Scripts that build scenes:
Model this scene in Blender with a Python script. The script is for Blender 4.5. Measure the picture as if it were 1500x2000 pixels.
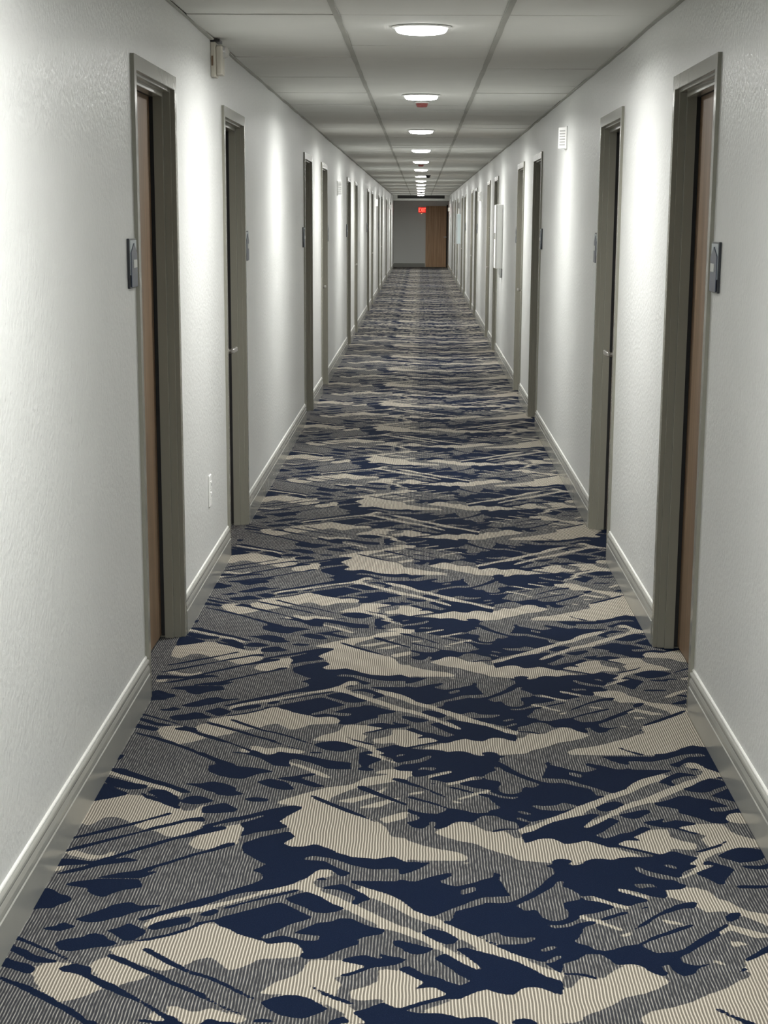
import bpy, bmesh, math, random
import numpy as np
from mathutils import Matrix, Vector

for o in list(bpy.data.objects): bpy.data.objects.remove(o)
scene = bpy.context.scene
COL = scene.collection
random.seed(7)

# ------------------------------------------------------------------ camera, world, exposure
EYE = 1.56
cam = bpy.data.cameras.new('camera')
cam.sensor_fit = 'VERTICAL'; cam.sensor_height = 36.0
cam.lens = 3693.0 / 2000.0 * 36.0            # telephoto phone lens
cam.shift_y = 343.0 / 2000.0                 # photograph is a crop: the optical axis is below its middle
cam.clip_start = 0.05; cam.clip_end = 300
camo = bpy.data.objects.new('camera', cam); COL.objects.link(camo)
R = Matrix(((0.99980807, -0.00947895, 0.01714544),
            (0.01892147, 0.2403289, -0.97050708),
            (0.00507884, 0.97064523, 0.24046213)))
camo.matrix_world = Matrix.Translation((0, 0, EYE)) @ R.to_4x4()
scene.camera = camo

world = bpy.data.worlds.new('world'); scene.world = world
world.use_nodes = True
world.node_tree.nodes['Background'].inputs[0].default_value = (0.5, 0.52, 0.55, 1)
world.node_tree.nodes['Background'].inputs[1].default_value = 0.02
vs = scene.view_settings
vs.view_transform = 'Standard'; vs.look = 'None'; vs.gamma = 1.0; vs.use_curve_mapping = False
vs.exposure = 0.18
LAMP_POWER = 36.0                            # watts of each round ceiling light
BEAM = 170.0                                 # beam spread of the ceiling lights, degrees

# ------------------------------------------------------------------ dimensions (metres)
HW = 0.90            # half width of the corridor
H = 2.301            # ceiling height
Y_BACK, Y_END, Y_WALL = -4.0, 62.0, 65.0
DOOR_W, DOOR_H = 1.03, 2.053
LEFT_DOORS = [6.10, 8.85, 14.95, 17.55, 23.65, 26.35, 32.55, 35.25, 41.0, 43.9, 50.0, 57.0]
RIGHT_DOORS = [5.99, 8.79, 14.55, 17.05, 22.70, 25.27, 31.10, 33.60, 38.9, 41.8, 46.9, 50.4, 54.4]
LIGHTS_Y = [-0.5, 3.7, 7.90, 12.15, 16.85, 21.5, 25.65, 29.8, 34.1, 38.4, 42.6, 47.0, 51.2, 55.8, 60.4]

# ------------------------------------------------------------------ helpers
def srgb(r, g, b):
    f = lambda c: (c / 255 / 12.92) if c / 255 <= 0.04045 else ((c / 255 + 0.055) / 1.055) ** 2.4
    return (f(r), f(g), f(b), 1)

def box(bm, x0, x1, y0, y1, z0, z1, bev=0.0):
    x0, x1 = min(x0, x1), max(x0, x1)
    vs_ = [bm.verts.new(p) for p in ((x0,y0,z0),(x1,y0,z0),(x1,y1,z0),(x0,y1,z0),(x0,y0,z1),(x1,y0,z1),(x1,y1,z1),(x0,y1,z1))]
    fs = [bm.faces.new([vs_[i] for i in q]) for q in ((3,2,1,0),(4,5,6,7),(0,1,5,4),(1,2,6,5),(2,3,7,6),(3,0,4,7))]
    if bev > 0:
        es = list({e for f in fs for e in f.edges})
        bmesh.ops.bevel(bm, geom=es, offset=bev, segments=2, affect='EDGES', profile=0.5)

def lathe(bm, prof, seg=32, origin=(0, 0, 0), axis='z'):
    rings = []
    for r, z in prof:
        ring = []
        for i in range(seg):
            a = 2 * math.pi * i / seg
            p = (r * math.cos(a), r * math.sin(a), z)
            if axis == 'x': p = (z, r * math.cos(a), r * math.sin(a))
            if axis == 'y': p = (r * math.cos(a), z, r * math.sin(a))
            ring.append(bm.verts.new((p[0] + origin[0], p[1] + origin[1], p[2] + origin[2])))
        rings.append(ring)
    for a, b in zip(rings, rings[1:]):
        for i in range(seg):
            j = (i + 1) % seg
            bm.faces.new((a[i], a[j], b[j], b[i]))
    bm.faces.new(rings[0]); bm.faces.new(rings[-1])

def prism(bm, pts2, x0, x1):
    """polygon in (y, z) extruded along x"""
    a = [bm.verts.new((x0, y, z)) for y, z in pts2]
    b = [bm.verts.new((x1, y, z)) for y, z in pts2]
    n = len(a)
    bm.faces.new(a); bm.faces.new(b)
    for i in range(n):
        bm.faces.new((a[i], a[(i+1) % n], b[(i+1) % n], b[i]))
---
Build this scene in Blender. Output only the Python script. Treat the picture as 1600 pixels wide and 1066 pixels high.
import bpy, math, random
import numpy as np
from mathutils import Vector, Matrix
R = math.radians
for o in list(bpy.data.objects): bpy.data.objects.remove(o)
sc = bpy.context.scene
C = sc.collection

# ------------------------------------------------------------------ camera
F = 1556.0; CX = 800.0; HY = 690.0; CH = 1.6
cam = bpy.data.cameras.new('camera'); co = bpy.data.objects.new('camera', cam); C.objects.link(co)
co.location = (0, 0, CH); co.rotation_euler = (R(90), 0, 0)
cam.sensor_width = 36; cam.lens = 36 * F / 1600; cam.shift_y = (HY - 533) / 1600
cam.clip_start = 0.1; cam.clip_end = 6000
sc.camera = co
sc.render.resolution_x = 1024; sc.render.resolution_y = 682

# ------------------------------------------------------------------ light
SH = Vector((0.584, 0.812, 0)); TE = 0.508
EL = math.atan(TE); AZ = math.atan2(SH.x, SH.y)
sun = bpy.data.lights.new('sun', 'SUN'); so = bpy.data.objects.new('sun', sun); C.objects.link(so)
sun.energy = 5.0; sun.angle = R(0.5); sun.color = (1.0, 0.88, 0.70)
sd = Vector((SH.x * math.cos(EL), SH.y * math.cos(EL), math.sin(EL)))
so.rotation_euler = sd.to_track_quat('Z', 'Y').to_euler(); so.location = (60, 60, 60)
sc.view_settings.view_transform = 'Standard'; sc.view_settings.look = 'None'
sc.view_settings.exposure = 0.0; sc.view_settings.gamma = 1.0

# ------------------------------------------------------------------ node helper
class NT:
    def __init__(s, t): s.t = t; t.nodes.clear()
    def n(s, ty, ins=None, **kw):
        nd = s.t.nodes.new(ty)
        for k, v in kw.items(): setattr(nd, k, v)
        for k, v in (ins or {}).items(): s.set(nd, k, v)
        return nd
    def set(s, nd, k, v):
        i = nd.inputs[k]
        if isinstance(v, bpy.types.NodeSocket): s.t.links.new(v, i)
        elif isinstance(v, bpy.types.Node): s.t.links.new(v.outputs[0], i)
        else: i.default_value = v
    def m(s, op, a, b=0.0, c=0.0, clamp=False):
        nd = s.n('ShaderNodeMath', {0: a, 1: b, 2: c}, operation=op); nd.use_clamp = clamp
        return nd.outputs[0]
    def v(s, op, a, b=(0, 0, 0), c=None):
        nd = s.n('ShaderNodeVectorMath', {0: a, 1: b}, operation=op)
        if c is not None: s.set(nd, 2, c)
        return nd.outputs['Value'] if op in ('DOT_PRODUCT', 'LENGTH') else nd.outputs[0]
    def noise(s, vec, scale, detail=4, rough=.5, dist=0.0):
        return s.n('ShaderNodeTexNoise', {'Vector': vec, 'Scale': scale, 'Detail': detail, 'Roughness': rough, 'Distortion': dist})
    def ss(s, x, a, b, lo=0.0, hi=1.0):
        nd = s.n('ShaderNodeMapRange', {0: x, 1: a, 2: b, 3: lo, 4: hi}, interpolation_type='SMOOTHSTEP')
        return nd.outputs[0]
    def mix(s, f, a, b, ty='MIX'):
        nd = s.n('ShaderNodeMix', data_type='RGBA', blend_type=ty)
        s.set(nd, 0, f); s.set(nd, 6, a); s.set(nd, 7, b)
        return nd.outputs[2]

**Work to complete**
Retype the lines above exactly as they appear, from the line containing "Model this scene" through the line containing "BEAM = 170.0", and leave out any pictures.

**Task solution**
Model this scene in Blender with a Python script. The script is for Blender 4.5. Measure the picture as if it were 1500x2000 pixels.
import bpy, bmesh, math, random
import numpy as np
from mathutils import Matrix, Vector

for o in list(bpy.data.objects): bpy.data.objects.remove(o)
scene = bpy.context.scene
COL = scene.collection
random.seed(7)

# ------------------------------------------------------------------ camera, world, exposure
EYE = 1.56
cam = bpy.data.cameras.new('camera')
cam.sensor_fit = 'VERTICAL'; cam.sensor_height = 36.0
cam.lens = 3693.0 / 2000.0 * 36.0            # telephoto phone lens
cam.shift_y = 343.0 / 2000.0                 # photograph is a crop: the optical axis is below its middle
cam.clip_start = 0.05; cam.clip_end = 300
camo = bpy.data.objects.new('camera', cam); COL.objects.link(camo)
R = Matrix(((0.99980807, -0.00947895, 0.01714544),
            (0.01892147, 0.2403289, -0.97050708),
            (0.00507884, 0.97064523, 0.24046213)))
camo.matrix_world = Matrix.Translation((0, 0, EYE)) @ R.to_4x4()
scene.camera = camo

world = bpy.data.worlds.new('world'); scene.world = world
world.use_nodes = True
world.node_tree.nodes['Background'].inputs[0].default_value = (0.5, 0.52, 0.55, 1)
world.node_tree.nodes['Background'].inputs[1].default_value = 0.02
vs = scene.view_settings
vs.view_transform = 'Standard'; vs.look = 'None'; vs.gamma = 1.0; vs.use_curve_mapping = False
vs.exposure = 0.18
LAMP_POWER = 36.0                            # watts of each round ceiling light
BEAM = 170.0                                 # beam spread of the ceiling lights, degrees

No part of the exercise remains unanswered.